How good is this camera? Easy of use?Quality of picture?


The picture quality is the same as any super 16 camera that takes PL mount lenses. For a recent example, see The Constant Gardener. Cesar Charlone, who apparently owns an A-Minima, used it and the Aaton XTRProd to shoot the 16mm footage for the film. He used a Fuji 10-40mm zoom and a Canon 8-64mm zoom. The Fuji lens, which is said to have been designed with the A-Minima in mind (it is relatively light and attractively priced), is sometimes dissed because it is not a fast lens, but apparently it's fast enough for Charlone. There is a photo of him using the A-Minima, showing how he had it rigged for The Constant Gardener, in the October issue of American Cinematographer, p. 26.
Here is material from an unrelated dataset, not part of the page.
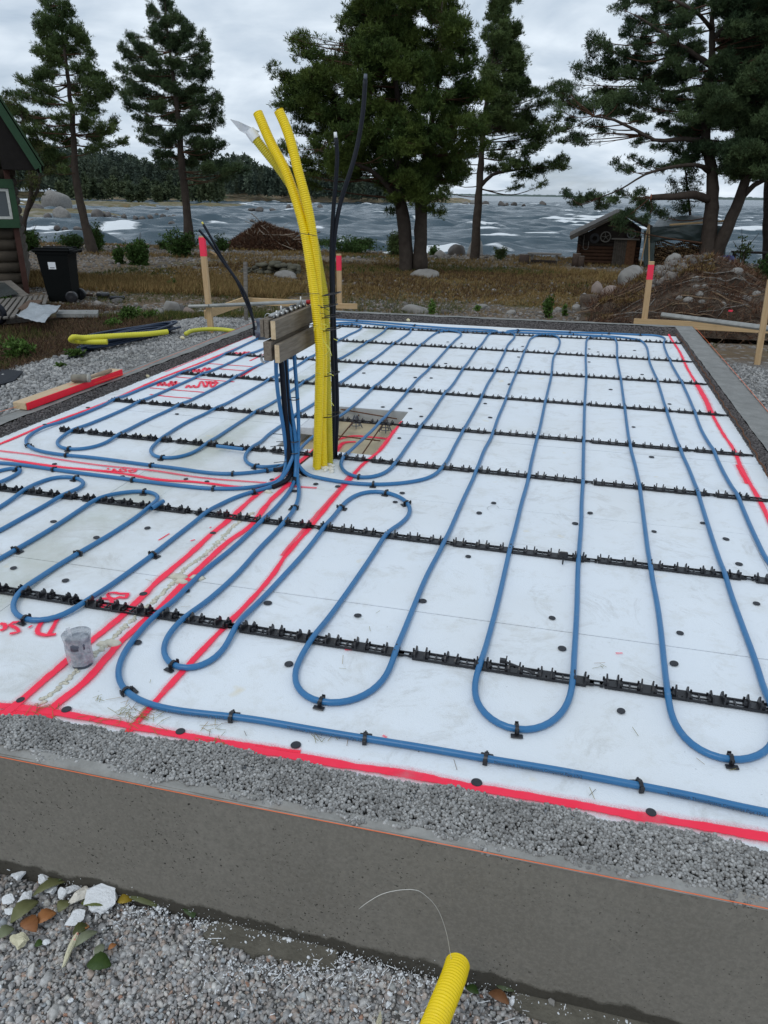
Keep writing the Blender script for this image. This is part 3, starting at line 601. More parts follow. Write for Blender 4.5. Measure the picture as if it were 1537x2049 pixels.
for a_ in [[(300,789),(345,794),(388,797)],[(300,776),(360,781),(412,785)],[(352,754),(410,759),(469,764)],[(414,727),(470,731),(513,734)],[(440,738),(493,742)],[(477,757),(531,724)],[(500,722),(560,694)]]: ribbon(a_, .022, M_spray)
sq = lambda pts: ribbon(pts, .020, M_spray, 'spray_letter', .0042, sm=1)
for x0, y0, x1, y1 in ((316,764,338,772),(338,762,360,773),(372,770,398,776),(396,762,434,775),(386,738,406,745),(405,735,428,743),(469,704,488,709),(486,703,505,708),(412,768,436,762),(640,640,668,644)):
    w_ = x1-x0; h_ = y1-y0; sq([(x0, y1), (x0+.2*w_, y0), (x0+.4*w_, y1), (x0+.6*w_, y0), (x0+.75*w_, y1), (x1, y0+.3*h_)])
# "Dörr" seen from behind, between the two lines of the door opening
C2 = lambda pts: [(x_/3.074, 900+y_/3.074) for x_, y_ in pts]
for s_ in ([(636,127),(690,131),(702,119)],[(662,112),(668,118)],[(700,116),(715,131),(735,130)],[(738,118),(770,119),(778,131),(745,133),(738,118)],[(752,108),(758,110)],[(772,110),(778,112)],[(792,124),(800,138),(826,137),(838,121)],[(790,126),(838,122)]):
    ribbon(C2(s_), .013, M_spray, 'spray_letter', .0042, sm=0)
for s_ in ([(0,1068),(28,1072),(38,1095),(14,1110),(0,1112)],[(132,1066),(90,1058),(60,1076),(105,1098),(118,1122),(60,1131)],[(182,1086),(192,1090)],[(372,1012),(342,1060),(322,1100),(300,1136)],[(216,1046),(270,1046),(300,1050)],[(262,1052),(236,1090),(234,1130),(280,1140),(345,1134)],
           [(662,884),(700,876),(735,884),(790,884),(772,912),(735,905),(700,918),(668,906),(662,884)],[(592,938),(622,915),(682,915),(692,940),(660,962),(610,955),(592,938)],[(620,966),(650,966)]):
    ribbon(C2(s_), .016, M_spray, 'spray_letter', .0042, sm=0)
for s_ in ([(975,556),(1010,535),(1042,515)],[(1290,480),(1300,474)],[(1172,560),(1200,552)]): ribbon(C2(s_), .008, M_spray, sm=0)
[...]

Realize that the price of an A-Minima does not include a magazine. These sell for about US$1500 each. I like using 200 foot magazines, but I have four of them. Depending on how you are using the camera, you may want additional magazines yourself.
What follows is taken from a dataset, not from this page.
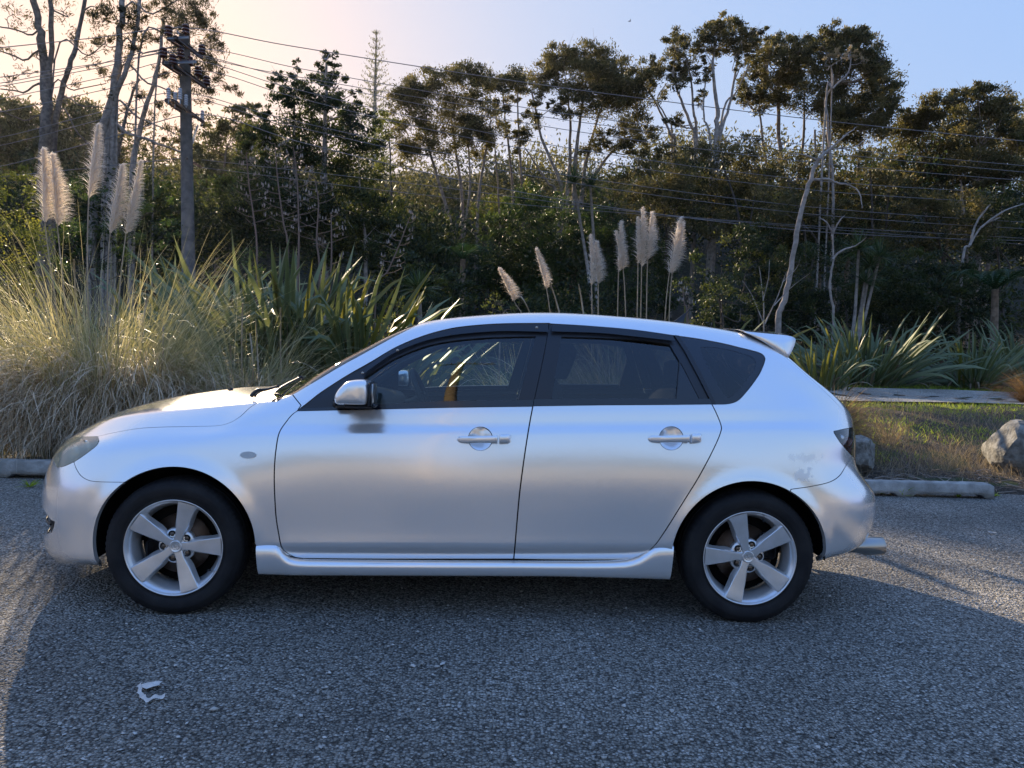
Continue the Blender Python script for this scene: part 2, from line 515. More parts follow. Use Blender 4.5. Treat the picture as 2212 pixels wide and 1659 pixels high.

There are suggestions in the above posts that the magazines are hard to load. Well, one of the nice things about the A-Minima is that it can be loaded in daylight, and beyond that, either you know how to load the magazine or you don't. It isn't rocket science. If you know how to do it, loading a magazine isn't hard at all.

Fuji film can be used by loading the film manually in a darkroom on A-Minima cores and reversing the wind. Some people argue that the film should then be left for a day to adjust to the change in wind.

One of the interesting things about the A-Minima is that it will generate, as well as record, Aaton time code. This means that it can be used to synchronize other time code devices. Depending on what you are doing with sound recording, that may be attractive.

I think that it is a terrific camera if you care about bulk and weight (which has domino benefits, in terms of bulk and weight, when it comes to camera support) and rig it in a way that does not compromise its size/weight advantages. Note also that it is designed, when used without camera support, to be held in the hands, against the upper chest/ shoulder if desired, rather than supported on the shoulder, which is a question of personal preference.

Note that the camera is rated at 29dB (plus or minus one), which is higher than the XTRProd, and that the shutter angle is fixed. I once read a post complaining that the viewfinder doesn't swivel, but I am personally very happy with the viewfinder.

One thing that I really like about the camera is that I can travel with it, by air for example, carrying it in a shoulder-bag.